Material provided »
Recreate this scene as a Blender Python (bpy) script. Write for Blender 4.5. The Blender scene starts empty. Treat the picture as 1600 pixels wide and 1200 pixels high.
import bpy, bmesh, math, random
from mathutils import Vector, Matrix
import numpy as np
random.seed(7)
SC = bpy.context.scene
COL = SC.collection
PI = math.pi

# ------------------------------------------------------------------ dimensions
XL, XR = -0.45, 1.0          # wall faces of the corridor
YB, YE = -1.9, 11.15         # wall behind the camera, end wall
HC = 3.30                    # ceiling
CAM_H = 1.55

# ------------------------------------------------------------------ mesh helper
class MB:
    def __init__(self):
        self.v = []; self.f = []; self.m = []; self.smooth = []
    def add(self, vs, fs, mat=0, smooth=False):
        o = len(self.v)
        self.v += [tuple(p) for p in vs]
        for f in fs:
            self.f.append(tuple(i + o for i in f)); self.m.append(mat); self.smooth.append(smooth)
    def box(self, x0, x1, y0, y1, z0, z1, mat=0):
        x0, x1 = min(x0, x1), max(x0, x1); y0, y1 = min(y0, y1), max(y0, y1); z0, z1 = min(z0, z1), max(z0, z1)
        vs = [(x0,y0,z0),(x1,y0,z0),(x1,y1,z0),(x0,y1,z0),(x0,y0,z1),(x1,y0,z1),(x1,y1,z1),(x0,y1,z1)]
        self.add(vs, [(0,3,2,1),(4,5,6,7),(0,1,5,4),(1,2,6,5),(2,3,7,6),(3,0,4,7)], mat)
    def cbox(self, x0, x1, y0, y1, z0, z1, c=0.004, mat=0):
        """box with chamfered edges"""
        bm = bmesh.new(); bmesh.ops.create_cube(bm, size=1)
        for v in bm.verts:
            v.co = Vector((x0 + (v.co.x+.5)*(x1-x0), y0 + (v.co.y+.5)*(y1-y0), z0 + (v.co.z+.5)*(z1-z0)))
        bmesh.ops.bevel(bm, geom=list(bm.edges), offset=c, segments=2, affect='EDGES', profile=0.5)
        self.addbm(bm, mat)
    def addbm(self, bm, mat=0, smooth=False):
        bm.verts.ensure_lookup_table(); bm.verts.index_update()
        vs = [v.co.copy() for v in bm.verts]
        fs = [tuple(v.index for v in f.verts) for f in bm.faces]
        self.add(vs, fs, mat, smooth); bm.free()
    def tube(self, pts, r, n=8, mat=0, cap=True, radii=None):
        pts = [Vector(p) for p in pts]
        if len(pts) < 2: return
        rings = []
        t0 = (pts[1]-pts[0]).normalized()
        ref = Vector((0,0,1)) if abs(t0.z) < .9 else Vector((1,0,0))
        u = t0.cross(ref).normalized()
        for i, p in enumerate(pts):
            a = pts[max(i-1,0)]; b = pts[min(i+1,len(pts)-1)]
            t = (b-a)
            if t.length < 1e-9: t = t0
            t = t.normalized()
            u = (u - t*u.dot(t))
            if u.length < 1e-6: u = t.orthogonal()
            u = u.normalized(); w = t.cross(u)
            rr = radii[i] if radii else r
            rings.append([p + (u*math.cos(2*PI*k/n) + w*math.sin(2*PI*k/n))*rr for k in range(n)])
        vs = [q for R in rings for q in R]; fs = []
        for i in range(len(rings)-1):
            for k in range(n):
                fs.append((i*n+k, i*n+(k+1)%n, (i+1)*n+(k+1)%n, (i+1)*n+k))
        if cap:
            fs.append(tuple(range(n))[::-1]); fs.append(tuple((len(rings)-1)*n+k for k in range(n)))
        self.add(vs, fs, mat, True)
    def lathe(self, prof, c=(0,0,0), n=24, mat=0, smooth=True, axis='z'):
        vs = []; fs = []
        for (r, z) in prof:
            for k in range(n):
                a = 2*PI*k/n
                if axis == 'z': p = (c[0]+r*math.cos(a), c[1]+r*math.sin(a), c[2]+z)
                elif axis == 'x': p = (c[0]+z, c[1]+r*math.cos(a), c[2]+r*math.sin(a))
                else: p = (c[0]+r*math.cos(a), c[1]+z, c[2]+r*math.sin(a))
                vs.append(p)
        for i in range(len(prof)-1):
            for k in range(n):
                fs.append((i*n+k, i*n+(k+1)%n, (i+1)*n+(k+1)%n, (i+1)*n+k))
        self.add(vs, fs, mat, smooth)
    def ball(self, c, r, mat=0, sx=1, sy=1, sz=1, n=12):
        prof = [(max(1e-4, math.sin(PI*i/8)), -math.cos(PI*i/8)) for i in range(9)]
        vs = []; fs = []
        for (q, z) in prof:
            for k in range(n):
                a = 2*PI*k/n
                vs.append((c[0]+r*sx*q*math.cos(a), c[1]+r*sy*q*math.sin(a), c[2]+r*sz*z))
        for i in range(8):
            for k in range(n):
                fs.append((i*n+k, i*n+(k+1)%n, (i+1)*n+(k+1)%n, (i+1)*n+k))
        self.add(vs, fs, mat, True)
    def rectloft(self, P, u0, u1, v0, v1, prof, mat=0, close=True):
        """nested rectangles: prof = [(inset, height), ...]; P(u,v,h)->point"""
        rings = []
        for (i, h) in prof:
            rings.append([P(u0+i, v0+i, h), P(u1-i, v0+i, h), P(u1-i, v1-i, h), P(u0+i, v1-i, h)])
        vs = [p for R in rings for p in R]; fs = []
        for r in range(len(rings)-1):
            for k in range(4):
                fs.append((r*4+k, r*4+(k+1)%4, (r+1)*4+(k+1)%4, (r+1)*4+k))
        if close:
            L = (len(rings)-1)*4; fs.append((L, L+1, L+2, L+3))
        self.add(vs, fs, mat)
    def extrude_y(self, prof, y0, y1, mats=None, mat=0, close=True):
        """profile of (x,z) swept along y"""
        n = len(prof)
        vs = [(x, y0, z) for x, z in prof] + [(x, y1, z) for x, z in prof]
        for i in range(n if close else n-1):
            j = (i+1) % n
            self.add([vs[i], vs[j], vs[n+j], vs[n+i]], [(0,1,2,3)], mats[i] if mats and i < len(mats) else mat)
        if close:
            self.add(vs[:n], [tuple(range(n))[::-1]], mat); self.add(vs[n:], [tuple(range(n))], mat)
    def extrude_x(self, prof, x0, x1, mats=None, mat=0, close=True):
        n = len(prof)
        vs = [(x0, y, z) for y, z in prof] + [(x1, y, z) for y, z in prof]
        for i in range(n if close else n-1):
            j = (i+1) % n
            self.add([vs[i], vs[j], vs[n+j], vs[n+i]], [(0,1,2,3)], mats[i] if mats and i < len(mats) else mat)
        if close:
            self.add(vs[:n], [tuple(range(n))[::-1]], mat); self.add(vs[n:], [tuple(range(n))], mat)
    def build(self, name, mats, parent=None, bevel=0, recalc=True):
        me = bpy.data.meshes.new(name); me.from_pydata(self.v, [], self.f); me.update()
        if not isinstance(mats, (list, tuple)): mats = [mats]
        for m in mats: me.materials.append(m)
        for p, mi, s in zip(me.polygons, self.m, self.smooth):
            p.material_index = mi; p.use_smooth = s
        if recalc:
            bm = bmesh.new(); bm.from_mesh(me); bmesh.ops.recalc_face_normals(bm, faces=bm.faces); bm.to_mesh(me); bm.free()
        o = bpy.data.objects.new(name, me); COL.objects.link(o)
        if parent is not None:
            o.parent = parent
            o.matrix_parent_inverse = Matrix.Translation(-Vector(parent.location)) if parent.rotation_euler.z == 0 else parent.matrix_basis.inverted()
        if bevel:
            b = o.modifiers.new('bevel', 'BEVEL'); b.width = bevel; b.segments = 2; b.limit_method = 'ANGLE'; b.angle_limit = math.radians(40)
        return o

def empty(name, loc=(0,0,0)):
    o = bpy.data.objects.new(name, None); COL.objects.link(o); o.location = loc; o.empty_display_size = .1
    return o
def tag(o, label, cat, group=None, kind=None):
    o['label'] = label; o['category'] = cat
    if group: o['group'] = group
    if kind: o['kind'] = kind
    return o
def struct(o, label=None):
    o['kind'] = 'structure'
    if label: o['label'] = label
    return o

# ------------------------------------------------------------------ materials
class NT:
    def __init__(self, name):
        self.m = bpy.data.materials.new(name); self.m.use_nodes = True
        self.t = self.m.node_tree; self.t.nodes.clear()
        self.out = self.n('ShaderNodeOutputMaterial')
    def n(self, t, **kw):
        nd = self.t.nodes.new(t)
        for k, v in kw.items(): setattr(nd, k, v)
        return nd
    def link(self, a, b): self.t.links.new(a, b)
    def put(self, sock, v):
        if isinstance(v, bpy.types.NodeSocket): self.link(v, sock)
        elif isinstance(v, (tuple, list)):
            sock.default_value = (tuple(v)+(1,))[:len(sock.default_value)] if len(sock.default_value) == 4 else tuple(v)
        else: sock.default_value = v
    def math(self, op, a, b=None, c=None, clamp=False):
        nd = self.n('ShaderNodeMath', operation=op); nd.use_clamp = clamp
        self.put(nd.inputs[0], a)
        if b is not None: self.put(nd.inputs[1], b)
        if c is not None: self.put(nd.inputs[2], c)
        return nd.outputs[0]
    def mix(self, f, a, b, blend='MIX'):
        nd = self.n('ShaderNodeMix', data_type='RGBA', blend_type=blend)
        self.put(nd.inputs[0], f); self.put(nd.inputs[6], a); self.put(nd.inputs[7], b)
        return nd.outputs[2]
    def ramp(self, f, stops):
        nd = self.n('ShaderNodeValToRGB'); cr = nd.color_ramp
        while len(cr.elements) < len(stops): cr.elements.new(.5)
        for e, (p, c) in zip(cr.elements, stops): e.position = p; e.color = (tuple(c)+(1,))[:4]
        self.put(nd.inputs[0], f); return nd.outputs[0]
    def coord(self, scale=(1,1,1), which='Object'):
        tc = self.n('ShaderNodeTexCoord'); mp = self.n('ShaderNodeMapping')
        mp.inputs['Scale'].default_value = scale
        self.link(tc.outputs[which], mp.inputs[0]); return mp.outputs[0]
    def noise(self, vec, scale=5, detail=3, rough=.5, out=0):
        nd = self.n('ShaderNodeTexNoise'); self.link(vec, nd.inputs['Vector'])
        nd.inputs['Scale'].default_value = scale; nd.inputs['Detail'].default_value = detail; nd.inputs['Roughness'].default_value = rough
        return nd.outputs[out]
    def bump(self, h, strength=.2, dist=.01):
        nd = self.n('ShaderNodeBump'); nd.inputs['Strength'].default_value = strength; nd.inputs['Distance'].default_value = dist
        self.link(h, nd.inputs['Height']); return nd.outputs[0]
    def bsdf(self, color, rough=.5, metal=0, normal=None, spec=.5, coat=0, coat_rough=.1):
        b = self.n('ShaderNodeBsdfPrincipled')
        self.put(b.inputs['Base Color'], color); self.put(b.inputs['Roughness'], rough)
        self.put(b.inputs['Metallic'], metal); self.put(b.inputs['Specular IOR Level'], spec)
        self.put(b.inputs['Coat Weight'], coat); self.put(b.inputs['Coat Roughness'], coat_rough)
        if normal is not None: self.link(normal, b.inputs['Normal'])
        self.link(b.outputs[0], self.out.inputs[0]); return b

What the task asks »
Quote exactly the lines running from the start of the listing above through the line where "CAM_H = 1.55" is found, and output no other lines.

Answer to the problem »
Recreate this scene as a Blender Python (bpy) script. Write for Blender 4.5. The Blender scene starts empty. Treat the picture as 1600 pixels wide and 1200 pixels high.
import bpy, bmesh, math, random
from mathutils import Vector, Matrix
import numpy as np
random.seed(7)
SC = bpy.context.scene
COL = SC.collection
PI = math.pi

# ------------------------------------------------------------------ dimensions
XL, XR = -0.45, 1.0          # wall faces of the corridor
YB, YE = -1.9, 11.15         # wall behind the camera, end wall
HC = 3.30                    # ceiling
CAM_H = 1.55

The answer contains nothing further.